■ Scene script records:

>> begin

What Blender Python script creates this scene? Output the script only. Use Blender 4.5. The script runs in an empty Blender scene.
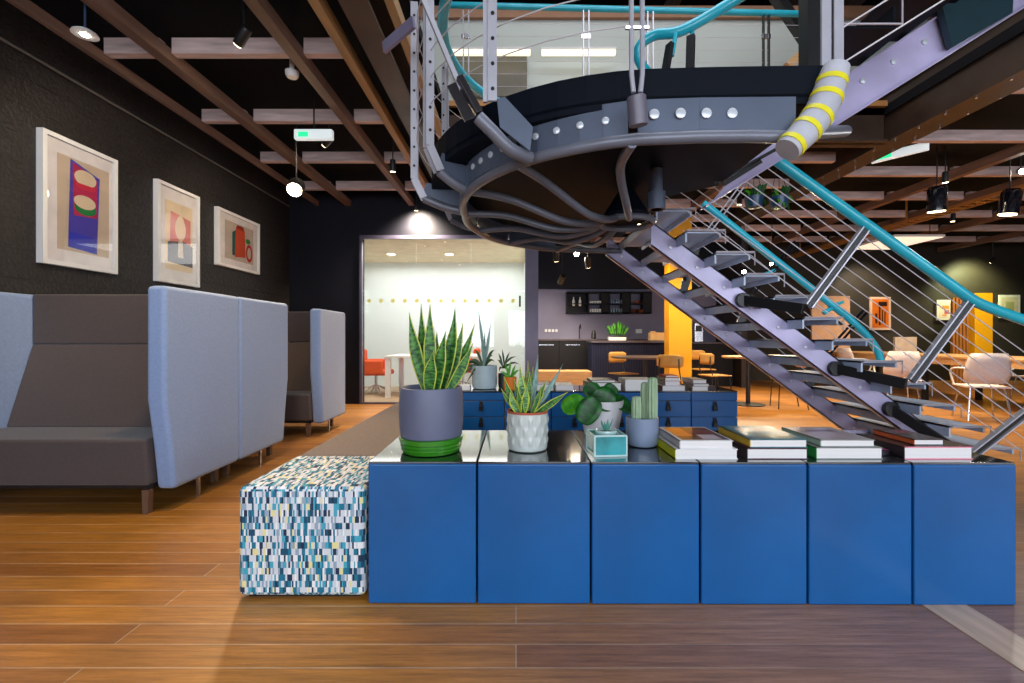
import bpy, bmesh, math, random
from mathutils import Vector, Matrix
random.seed(7)
PI = math.pi
S = bpy.context.scene
COL = S.collection
# ---------------------------------------------------------------- camera, world, exposure
FPX, CX, CY, EYE = 460.0, 516.0, 338.0, 1.1
cam = bpy.data.objects.new('camera', bpy.data.cameras.new('camera'))
COL.objects.link(cam)
cam.location = (0, 0, EYE)
cam.rotation_euler = (PI/2, 0, 0)
cam.data.sensor_width = 36
cam.data.lens = FPX/1024*36
cam.data.shift_x = -(CX-512)/1024
cam.data.shift_y = -(341.5-CY)/1024
cam.data.clip_start = .05
S.camera = cam
S.view_settings.view_transform = 'Standard'
S.view_settings.look = 'None'
S.view_settings.gamma = 1
S.view_settings.use_curve_mapping = False
S.view_settings.exposure = 0.5
S.cycles.use_denoising = True
S.cycles.max_bounces = 8
S.cycles.transparent_max_bounces = 12
S.cycles.caustics_reflective = False
S.cycles.caustics_refractive = False
S.cycles.sample_clamp_indirect = 4
wd = bpy.data.worlds.new('world'); S.world = wd; wd.use_nodes = True
wd.node_tree.nodes['Background'].inputs[0].default_value = (.62, .75, 1, 1)
wd.node_tree.nodes['Background'].inputs[1].default_value = 1.0

def area(name, loc, rot, sx, sy, power, col=(1, 1, 1), spread=PI):
    l = bpy.data.lights.new(name, 'AREA'); l.shape = 'RECTANGLE'; l.size = sx; l.size_y = sy
    l.energy = power; l.color = col; l.spread = spread
    o = bpy.data.objects.new(name, l); COL.objects.link(o); o.location = loc; o.rotation_euler = rot
    return o
DAY = (.86, .92, 1)
# daylight entering by the windows of the wall behind the camera
for wx in (-2.2, 1.0, 4.2, 7.6):
    area('window_daylight', (wx, -3.4, 1.9), (PI/2, 0, 0), 2.6, 2.3, 85, DAY)
# rooflight over the stairwell, on the upper floor
area('rooflight_daylight', (1.6, 2.0, 6.6), (0, 0, 0), 4.0, 3.4, 150, (.9, .92, 1))
# meeting room and upper room ceiling light
area('room_daylight', (-1.6, 9.0, 2.72), (0, 0, 0), 3.4, 2.2, 52, (.97, 1, .98))
area('upper_room_light', (1.5, 5.9, 6.2), (0, 0, 0), 6.0, .9, 22, (1, .97, .9))

def P(px, py, Y):
    return Vector(((px-CX)/FPX*Y, Y, EYE-(py-CY)/FPX*Y))
def XP(px, Y): return (px-CX)/FPX*Y
def ZP(py, Y): return EYE-(py-CY)/FPX*Y

# ---------------------------------------------------------------- materials
_m = {}
def srgb(r, g, b):
    f = lambda c: (c/255/12.92 if c/255 <= .04045 else ((c/255+.055)/1.055)**2.4)
    return (f(r), f(g), f(b))
def mat(name, col=(.5, .5, .5), rough=.5, metal=0., noise=None, bump=None, coat=0., emit=None, stretch=(1, 1, 1), spec=.5, sheen=0., vein=None):
    if name in _m: return _m[name]
    m = bpy.data.materials.new(name); _m[name] = m; m.use_nodes = True
    nt = m.node_tree; N = nt.nodes; L = nt.links; b = N['Principled BSDF']
    b.inputs['Base Color'].default_value = (*col, 1)
    b.inputs['Roughness'].default_value = rough; b.inputs['Metallic'].default_value = metal
    b.inputs['Coat Weight'].default_value = coat; b.inputs['Coat Roughness'].default_value = .06
    b.inputs['Specular IOR Level'].default_value = spec
    b.inputs['Sheen Weight'].default_value = sheen
    if emit: b.inputs['Emission Color'].default_value = (*emit[0], 1); b.inputs['Emission Strength'].default_value = emit[1]
    tc = N.new('ShaderNodeTexCoord'); mp = N.new('ShaderNodeMapping'); mp.inputs['Scale'].default_value = stretch
    L.new(tc.outputs['Object'], mp.inputs[0])
    if noise is None: noise = (6, .12)
    n = N.new('ShaderNodeTexNoise'); n.inputs['Scale'].default_value = noise[0]; n.inputs['Detail'].default_value = 4
    L.new(mp.outputs[0], n.inputs['Vector'])
    r = N.new('ShaderNodeMapRange'); r.inputs[1].default_value = .25; r.inputs[2].default_value = .75
    r.inputs[3].default_value = 1-noise[1]; r.inputs[4].default_value = 1+noise[1]
    L.new(n.outputs[0], r.inputs[0])
    mx = N.new('ShaderNodeVectorMath'); mx.operation = 'SCALE'; mx.inputs[0].default_value = col
    L.new(r.outputs[0], mx.inputs['Scale']); L.new(mx.outputs[0], b.inputs['Base Color'])
    if bump:
        bn = N.new('ShaderNodeTexNoise'); bn.inputs['Scale'].default_value = bump[0]; bn.inputs['Detail'].default_value = 5
        L.new(mp.outputs[0], bn.inputs['Vector'])
        bp = N.new('ShaderNodeBump'); bp.inputs['Strength'].default_value = bump[1]; bp.inputs['Distance'].default_value = .01
        L.new(bn.outputs[0], bp.inputs['Height']); L.new(bp.outputs[0], b.inputs['Normal'])
    return m

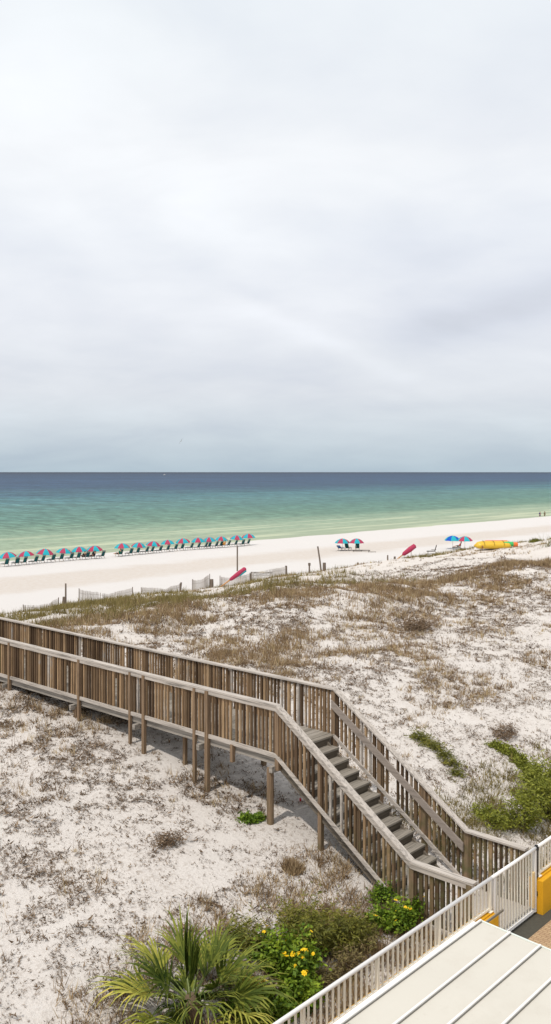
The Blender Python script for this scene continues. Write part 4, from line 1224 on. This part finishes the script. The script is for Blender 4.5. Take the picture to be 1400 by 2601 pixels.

>> end

Copy out the entries verbatim and leave the images out.

■ The answer:
What Blender Python script creates this scene? Output the script only. Use Blender 4.5. The script runs in an empty Blender scene.
import bpy, bmesh, math, random
from mathutils import Vector, Matrix
random.seed(7)
PI = math.pi
S = bpy.context.scene
COL = S.collection
# ---------------------------------------------------------------- camera, world, exposure
FPX, CX, CY, EYE = 460.0, 516.0, 338.0, 1.1
cam = bpy.data.objects.new('camera', bpy.data.cameras.new('camera'))
COL.objects.link(cam)
cam.location = (0, 0, EYE)
cam.rotation_euler = (PI/2, 0, 0)
cam.data.sensor_width = 36
cam.data.lens = FPX/1024*36
cam.data.shift_x = -(CX-512)/1024
cam.data.shift_y = -(341.5-CY)/1024
cam.data.clip_start = .05
S.camera = cam
S.view_settings.view_transform = 'Standard'
S.view_settings.look = 'None'
S.view_settings.gamma = 1
S.view_settings.use_curve_mapping = False
S.view_settings.exposure = 0.5
S.cycles.use_denoising = True
S.cycles.max_bounces = 8
S.cycles.transparent_max_bounces = 12
S.cycles.caustics_reflective = False
S.cycles.caustics_refractive = False
S.cycles.sample_clamp_indirect = 4
wd = bpy.data.worlds.new('world'); S.world = wd; wd.use_nodes = True
wd.node_tree.nodes['Background'].inputs[0].default_value = (.62, .75, 1, 1)
wd.node_tree.nodes['Background'].inputs[1].default_value = 1.0

def area(name, loc, rot, sx, sy, power, col=(1, 1, 1), spread=PI):
    l = bpy.data.lights.new(name, 'AREA'); l.shape = 'RECTANGLE'; l.size = sx; l.size_y = sy
    l.energy = power; l.color = col; l.spread = spread
    o = bpy.data.objects.new(name, l); COL.objects.link(o); o.location = loc; o.rotation_euler = rot
    return o
DAY = (.86, .92, 1)
# daylight entering by the windows of the wall behind the camera
for wx in (-2.2, 1.0, 4.2, 7.6):
    area('window_daylight', (wx, -3.4, 1.9), (PI/2, 0, 0), 2.6, 2.3, 85, DAY)
# rooflight over the stairwell, on the upper floor
area('rooflight_daylight', (1.6, 2.0, 6.6), (0, 0, 0), 4.0, 3.4, 150, (.9, .92, 1))
# meeting room and upper room ceiling light
area('room_daylight', (-1.6, 9.0, 2.72), (0, 0, 0), 3.4, 2.2, 52, (.97, 1, .98))
area('upper_room_light', (1.5, 5.9, 6.2), (0, 0, 0), 6.0, .9, 22, (1, .97, .9))

def P(px, py, Y):
    return Vector(((px-CX)/FPX*Y, Y, EYE-(py-CY)/FPX*Y))
def XP(px, Y): return (px-CX)/FPX*Y
def ZP(py, Y): return EYE-(py-CY)/FPX*Y

# ---------------------------------------------------------------- materials
_m = {}
def srgb(r, g, b):
    f = lambda c: (c/255/12.92 if c/255 <= .04045 else ((c/255+.055)/1.055)**2.4)
    return (f(r), f(g), f(b))
def mat(name, col=(.5, .5, .5), rough=.5, metal=0., noise=None, bump=None, coat=0., emit=None, stretch=(1, 1, 1), spec=.5, sheen=0., vein=None):
    if name in _m: return _m[name]
    m = bpy.data.materials.new(name); _m[name] = m; m.use_nodes = True
    nt = m.node_tree; N = nt.nodes; L = nt.links; b = N['Principled BSDF']
    b.inputs['Base Color'].default_value = (*col, 1)
    b.inputs['Roughness'].default_value = rough; b.inputs['Metallic'].default_value = metal
    b.inputs['Coat Weight'].default_value = coat; b.inputs['Coat Roughness'].default_value = .06
    b.inputs['Specular IOR Level'].default_value = spec
    b.inputs['Sheen Weight'].default_value = sheen
    if emit: b.inputs['Emission Color'].default_value = (*emit[0], 1); b.inputs['Emission Strength'].default_value = emit[1]
    tc = N.new('ShaderNodeTexCoord'); mp = N.new('ShaderNodeMapping'); mp.inputs['Scale'].default_value = stretch
    L.new(tc.outputs['Object'], mp.inputs[0])
    if noise is None: noise = (6, .12)
    n = N.new('ShaderNodeTexNoise'); n.inputs['Scale'].default_value = noise[0]; n.inputs['Detail'].default_value = 4
    L.new(mp.outputs[0], n.inputs['Vector'])
    r = N.new('ShaderNodeMapRange'); r.inputs[1].default_value = .25; r.inputs[2].default_value = .75
    r.inputs[3].default_value = 1-noise[1]; r.inputs[4].default_value = 1+noise[1]
    L.new(n.outputs[0], r.inputs[0])
    mx = N.new('ShaderNodeVectorMath'); mx.operation = 'SCALE'; mx.inputs[0].default_value = col
    L.new(r.outputs[0], mx.inputs['Scale']); L.new(mx.outputs[0], b.inputs['Base Color'])
    if bump:
        bn = N.new('ShaderNodeTexNoise'); bn.inputs['Scale'].default_value = bump[0]; bn.inputs['Detail'].default_value = 5
        L.new(mp.outputs[0], bn.inputs['Vector'])
        bp = N.new('ShaderNodeBump'); bp.inputs['Strength'].default_value = bump[1]; bp.inputs['Distance'].default_value = .01
        L.new(bn.outputs[0], bp.inputs['Height']); L.new(bp.outputs[0], b.inputs['Normal'])
    return m

The Blender Python script for this scene continues. Write part 4, from line 1224 on. This part finishes the script. The script is for Blender 4.5. Take the picture to be 1400 by 2601 pixels.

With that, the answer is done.